* [BRIEF]: Collect every line that includes the string "scene".

* [MATERIAL PROVIDED]:
▬▬▬▬▬▬▬▬▬▬

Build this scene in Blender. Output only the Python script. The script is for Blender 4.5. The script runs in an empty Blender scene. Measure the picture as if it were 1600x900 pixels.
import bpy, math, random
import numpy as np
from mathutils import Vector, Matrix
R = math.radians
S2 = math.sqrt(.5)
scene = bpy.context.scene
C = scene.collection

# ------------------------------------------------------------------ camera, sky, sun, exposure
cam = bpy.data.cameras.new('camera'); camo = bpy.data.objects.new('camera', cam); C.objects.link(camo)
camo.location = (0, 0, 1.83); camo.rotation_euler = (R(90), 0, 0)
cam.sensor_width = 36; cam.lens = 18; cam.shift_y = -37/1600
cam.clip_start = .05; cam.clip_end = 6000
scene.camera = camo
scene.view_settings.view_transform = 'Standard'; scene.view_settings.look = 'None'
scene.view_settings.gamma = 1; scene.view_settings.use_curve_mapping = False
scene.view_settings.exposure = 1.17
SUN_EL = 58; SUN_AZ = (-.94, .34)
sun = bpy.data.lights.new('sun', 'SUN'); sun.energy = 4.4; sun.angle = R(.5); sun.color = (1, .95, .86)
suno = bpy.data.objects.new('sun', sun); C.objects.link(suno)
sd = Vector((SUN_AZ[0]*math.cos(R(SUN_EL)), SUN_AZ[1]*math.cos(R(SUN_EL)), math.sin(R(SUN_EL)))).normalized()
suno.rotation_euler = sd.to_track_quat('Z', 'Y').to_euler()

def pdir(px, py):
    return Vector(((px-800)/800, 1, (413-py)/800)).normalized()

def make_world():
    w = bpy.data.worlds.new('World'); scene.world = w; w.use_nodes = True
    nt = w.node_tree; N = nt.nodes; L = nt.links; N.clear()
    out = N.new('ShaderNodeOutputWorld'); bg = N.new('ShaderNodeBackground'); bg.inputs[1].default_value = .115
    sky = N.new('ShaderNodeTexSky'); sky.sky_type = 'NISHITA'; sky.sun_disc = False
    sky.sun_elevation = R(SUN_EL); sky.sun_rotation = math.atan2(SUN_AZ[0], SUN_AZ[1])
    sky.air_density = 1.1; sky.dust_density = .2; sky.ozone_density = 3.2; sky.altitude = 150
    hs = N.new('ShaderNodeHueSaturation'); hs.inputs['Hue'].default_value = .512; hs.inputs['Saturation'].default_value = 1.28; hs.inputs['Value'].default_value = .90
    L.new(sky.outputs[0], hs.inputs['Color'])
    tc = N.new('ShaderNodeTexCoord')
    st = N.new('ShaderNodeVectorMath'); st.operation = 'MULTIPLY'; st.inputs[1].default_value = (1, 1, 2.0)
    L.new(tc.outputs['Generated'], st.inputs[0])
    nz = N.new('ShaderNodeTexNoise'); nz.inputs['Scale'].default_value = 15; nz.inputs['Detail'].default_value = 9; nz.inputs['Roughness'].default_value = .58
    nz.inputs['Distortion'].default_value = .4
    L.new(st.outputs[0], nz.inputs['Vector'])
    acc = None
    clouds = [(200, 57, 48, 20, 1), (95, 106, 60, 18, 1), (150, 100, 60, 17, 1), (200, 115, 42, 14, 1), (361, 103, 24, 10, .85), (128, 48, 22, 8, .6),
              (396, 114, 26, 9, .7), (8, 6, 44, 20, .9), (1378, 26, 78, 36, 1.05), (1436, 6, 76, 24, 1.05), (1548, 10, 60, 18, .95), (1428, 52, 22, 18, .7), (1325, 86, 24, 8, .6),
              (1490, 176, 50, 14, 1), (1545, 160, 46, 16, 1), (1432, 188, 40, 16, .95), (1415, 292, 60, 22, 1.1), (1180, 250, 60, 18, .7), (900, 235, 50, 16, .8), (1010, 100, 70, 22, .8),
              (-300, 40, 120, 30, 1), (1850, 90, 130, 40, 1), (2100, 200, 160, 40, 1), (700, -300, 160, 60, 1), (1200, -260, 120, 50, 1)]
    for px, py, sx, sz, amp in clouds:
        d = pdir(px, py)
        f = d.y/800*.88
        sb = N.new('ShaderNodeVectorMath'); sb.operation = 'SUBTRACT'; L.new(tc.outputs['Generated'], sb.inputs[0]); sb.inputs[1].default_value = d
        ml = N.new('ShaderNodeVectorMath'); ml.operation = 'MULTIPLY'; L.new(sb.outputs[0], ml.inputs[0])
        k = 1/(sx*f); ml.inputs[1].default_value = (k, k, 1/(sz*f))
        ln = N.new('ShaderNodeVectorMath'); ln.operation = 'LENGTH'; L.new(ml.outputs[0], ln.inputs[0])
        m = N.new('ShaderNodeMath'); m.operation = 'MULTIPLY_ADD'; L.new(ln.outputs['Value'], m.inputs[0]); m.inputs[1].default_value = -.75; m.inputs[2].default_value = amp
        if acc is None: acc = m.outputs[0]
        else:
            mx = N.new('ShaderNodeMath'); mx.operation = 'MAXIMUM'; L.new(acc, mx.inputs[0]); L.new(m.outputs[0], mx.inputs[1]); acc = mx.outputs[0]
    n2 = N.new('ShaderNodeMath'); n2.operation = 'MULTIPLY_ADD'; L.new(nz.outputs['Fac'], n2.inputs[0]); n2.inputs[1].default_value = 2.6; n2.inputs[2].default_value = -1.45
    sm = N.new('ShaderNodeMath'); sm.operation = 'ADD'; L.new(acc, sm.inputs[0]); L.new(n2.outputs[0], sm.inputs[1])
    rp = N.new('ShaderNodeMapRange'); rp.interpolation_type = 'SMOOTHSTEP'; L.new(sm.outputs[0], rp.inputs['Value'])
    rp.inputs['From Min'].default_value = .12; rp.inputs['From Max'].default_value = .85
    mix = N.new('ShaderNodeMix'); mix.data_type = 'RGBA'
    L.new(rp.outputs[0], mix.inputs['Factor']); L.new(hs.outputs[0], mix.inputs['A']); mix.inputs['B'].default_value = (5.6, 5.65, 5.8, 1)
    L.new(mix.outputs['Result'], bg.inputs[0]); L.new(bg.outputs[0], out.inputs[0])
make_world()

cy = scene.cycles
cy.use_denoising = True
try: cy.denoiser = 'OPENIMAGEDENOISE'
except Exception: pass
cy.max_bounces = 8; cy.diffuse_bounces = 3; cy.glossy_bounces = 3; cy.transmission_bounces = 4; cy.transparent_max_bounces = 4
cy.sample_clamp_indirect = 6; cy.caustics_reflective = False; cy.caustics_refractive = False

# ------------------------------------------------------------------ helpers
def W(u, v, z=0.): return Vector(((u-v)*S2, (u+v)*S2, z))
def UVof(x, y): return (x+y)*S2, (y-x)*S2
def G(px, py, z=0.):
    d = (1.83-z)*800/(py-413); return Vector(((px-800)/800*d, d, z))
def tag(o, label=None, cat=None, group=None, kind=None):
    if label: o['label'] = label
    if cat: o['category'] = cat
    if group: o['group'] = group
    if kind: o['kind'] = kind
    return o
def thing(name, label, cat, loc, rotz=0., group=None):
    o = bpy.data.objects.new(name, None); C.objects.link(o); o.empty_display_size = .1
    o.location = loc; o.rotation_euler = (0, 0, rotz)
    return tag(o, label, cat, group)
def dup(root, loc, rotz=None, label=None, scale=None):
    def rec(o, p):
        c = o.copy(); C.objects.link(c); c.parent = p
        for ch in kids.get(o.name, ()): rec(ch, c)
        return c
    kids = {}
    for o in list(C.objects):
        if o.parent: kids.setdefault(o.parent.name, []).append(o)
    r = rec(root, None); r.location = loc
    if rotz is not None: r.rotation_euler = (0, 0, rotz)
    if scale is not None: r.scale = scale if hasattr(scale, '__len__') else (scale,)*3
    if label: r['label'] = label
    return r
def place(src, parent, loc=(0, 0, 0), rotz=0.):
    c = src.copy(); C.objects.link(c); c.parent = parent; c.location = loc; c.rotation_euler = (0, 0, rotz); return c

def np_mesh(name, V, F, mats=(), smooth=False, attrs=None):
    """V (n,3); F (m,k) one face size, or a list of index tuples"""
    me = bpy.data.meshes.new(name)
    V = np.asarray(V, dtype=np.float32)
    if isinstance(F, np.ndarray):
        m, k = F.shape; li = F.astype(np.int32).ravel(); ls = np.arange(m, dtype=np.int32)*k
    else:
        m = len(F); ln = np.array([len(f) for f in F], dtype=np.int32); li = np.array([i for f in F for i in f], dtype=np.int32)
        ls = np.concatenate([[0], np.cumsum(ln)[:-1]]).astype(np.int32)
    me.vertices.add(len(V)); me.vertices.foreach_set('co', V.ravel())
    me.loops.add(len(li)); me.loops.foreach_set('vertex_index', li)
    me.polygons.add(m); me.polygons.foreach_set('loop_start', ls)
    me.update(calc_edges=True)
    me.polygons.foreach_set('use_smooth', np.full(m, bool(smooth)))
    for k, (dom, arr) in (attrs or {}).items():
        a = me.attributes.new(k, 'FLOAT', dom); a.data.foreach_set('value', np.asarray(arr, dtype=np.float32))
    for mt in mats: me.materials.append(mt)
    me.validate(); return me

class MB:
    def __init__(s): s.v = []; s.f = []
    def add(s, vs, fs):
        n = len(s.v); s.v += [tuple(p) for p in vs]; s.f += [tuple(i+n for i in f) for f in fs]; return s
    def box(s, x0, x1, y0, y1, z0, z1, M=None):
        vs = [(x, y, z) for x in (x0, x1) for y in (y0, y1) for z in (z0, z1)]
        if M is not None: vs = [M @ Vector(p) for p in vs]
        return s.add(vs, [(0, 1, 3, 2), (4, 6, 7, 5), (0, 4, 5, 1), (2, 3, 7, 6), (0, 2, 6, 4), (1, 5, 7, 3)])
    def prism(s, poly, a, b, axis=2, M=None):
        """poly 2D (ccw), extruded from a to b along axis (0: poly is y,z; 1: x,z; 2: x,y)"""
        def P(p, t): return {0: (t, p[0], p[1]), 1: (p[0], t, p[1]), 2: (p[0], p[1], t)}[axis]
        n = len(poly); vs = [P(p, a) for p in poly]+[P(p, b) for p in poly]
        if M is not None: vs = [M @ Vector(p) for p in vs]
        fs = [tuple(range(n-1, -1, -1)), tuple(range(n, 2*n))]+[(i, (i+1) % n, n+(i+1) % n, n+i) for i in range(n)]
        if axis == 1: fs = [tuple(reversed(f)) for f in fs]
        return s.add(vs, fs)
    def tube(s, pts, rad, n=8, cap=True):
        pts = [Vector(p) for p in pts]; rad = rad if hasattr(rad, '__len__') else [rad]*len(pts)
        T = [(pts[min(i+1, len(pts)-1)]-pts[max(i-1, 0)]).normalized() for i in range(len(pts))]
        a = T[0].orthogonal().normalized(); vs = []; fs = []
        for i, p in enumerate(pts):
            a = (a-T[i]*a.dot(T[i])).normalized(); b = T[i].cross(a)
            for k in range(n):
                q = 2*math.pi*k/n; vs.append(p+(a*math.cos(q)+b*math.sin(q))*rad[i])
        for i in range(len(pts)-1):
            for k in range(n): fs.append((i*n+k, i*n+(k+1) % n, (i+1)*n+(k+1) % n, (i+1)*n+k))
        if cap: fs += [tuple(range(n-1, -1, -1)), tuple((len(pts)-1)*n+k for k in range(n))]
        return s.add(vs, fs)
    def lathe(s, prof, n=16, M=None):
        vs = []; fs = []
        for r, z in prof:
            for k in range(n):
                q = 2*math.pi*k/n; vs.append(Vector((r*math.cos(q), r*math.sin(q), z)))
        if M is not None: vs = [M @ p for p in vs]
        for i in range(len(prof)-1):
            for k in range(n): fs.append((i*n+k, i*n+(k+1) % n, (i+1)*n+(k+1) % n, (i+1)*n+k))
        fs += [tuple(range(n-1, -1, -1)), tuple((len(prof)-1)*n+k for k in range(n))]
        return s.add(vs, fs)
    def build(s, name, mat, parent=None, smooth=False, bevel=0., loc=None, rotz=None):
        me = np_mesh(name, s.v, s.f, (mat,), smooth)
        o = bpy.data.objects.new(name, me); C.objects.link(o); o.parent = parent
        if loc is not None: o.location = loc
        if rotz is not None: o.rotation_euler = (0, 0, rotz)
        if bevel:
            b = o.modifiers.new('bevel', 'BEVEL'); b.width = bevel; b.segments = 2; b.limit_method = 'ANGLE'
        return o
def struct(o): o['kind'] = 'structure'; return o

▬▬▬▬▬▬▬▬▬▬

* [RESPONSE]:
Build this scene in Blender. Output only the Python script. The script is for Blender 4.5. The script runs in an empty Blender scene. Measure the picture as if it were 1600x900 pixels.
scene = bpy.context.scene
C = scene.collection
scene.camera = camo
scene.view_settings.view_transform = 'Standard'; scene.view_settings.look = 'None'
scene.view_settings.gamma = 1; scene.view_settings.use_curve_mapping = False
scene.view_settings.exposure = 1.17
    w = bpy.data.worlds.new('World'); scene.world = w; w.use_nodes = True
cy = scene.cycles